### Dataset content

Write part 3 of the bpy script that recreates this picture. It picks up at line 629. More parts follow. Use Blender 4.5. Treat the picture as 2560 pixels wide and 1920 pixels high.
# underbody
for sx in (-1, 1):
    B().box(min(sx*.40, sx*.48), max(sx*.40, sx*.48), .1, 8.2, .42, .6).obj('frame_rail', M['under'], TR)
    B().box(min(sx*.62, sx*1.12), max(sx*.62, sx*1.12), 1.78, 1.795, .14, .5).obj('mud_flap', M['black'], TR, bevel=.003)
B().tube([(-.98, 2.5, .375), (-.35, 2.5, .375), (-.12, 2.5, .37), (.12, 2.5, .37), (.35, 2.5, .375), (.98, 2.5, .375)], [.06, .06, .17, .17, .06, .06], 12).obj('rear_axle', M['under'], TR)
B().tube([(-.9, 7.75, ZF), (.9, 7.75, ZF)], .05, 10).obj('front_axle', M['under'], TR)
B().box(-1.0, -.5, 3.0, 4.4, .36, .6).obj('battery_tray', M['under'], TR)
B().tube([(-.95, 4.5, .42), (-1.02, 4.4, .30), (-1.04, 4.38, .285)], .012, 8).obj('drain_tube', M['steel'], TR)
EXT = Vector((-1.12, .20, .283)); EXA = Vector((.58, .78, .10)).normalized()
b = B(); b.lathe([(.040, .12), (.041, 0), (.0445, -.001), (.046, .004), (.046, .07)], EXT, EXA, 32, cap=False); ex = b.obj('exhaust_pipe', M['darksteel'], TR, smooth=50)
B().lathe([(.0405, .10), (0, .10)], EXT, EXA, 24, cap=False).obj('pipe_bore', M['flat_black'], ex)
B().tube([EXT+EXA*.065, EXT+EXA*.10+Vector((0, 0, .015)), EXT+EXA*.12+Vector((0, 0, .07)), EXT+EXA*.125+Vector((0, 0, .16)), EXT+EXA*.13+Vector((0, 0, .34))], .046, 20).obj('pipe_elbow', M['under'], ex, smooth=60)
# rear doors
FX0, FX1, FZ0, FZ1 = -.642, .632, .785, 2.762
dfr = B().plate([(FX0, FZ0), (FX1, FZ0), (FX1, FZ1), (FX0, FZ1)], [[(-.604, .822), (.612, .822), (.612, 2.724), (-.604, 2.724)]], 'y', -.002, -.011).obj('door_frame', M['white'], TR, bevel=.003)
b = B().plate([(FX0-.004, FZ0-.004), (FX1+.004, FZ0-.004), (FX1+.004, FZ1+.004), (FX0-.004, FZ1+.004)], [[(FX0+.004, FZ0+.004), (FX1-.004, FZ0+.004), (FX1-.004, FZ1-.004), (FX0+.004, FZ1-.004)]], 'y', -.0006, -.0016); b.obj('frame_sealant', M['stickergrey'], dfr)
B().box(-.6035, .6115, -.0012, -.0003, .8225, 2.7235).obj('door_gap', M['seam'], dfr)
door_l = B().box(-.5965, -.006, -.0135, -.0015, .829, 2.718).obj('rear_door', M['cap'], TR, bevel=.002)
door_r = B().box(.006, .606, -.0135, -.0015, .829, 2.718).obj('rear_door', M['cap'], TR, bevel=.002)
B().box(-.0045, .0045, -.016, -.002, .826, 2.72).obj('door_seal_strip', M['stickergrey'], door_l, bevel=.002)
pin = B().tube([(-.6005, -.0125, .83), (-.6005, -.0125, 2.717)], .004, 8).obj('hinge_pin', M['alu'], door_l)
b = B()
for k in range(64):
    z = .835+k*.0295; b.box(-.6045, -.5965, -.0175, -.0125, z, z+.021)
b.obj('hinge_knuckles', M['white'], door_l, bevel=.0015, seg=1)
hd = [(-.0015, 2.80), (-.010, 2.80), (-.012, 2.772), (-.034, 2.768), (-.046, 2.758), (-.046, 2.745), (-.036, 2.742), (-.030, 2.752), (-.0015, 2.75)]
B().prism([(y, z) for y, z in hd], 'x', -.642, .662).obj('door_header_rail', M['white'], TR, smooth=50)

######

**Challenge**
Repeat the preceding lines exactly, please, every one of them.

**Task solution**
Write part 3 of the bpy script that recreates this picture. It picks up at line 629. More parts follow. Use Blender 4.5. Treat the picture as 2560 pixels wide and 1920 pixels high.
# underbody
for sx in (-1, 1):
    B().box(min(sx*.40, sx*.48), max(sx*.40, sx*.48), .1, 8.2, .42, .6).obj('frame_rail', M['under'], TR)
    B().box(min(sx*.62, sx*1.12), max(sx*.62, sx*1.12), 1.78, 1.795, .14, .5).obj('mud_flap', M['black'], TR, bevel=.003)
B().tube([(-.98, 2.5, .375), (-.35, 2.5, .375), (-.12, 2.5, .37), (.12, 2.5, .37), (.35, 2.5, .375), (.98, 2.5, .375)], [.06, .06, .17, .17, .06, .06], 12).obj('rear_axle', M['under'], TR)
B().tube([(-.9, 7.75, ZF), (.9, 7.75, ZF)], .05, 10).obj('front_axle', M['under'], TR)
B().box(-1.0, -.5, 3.0, 4.4, .36, .6).obj('battery_tray', M['under'], TR)
B().tube([(-.95, 4.5, .42), (-1.02, 4.4, .30), (-1.04, 4.38, .285)], .012, 8).obj('drain_tube', M['steel'], TR)
EXT = Vector((-1.12, .20, .283)); EXA = Vector((.58, .78, .10)).normalized()
b = B(); b.lathe([(.040, .12), (.041, 0), (.0445, -.001), (.046, .004), (.046, .07)], EXT, EXA, 32, cap=False); ex = b.obj('exhaust_pipe', M['darksteel'], TR, smooth=50)
B().lathe([(.0405, .10), (0, .10)], EXT, EXA, 24, cap=False).obj('pipe_bore', M['flat_black'], ex)
B().tube([EXT+EXA*.065, EXT+EXA*.10+Vector((0, 0, .015)), EXT+EXA*.12+Vector((0, 0, .07)), EXT+EXA*.125+Vector((0, 0, .16)), EXT+EXA*.13+Vector((0, 0, .34))], .046, 20).obj('pipe_elbow', M['under'], ex, smooth=60)
# rear doors
FX0, FX1, FZ0, FZ1 = -.642, .632, .785, 2.762
dfr = B().plate([(FX0, FZ0), (FX1, FZ0), (FX1, FZ1), (FX0, FZ1)], [[(-.604, .822), (.612, .822), (.612, 2.724), (-.604, 2.724)]], 'y', -.002, -.011).obj('door_frame', M['white'], TR, bevel=.003)
b = B().plate([(FX0-.004, FZ0-.004), (FX1+.004, FZ0-.004), (FX1+.004, FZ1+.004), (FX0-.004, FZ1+.004)], [[(FX0+.004, FZ0+.004), (FX1-.004, FZ0+.004), (FX1-.004, FZ1-.004), (FX0+.004, FZ1-.004)]], 'y', -.0006, -.0016); b.obj('frame_sealant', M['stickergrey'], dfr)
B().box(-.6035, .6115, -.0012, -.0003, .8225, 2.7235).obj('door_gap', M['seam'], dfr)
door_l = B().box(-.5965, -.006, -.0135, -.0015, .829, 2.718).obj('rear_door', M['cap'], TR, bevel=.002)
door_r = B().box(.006, .606, -.0135, -.0015, .829, 2.718).obj('rear_door', M['cap'], TR, bevel=.002)
B().box(-.0045, .0045, -.016, -.002, .826, 2.72).obj('door_seal_strip', M['stickergrey'], door_l, bevel=.002)
pin = B().tube([(-.6005, -.0125, .83), (-.6005, -.0125, 2.717)], .004, 8).obj('hinge_pin', M['alu'], door_l)
b = B()
for k in range(64):
    z = .835+k*.0295; b.box(-.6045, -.5965, -.0175, -.0125, z, z+.021)
b.obj('hinge_knuckles', M['white'], door_l, bevel=.0015, seg=1)
hd = [(-.0015, 2.80), (-.010, 2.80), (-.012, 2.772), (-.034, 2.768), (-.046, 2.758), (-.046, 2.745), (-.036, 2.742), (-.030, 2.752), (-.0015, 2.75)]
B().prism([(y, z) for y, z in hd], 'x', -.642, .662).obj('door_header_rail', M['white'], TR, smooth=50)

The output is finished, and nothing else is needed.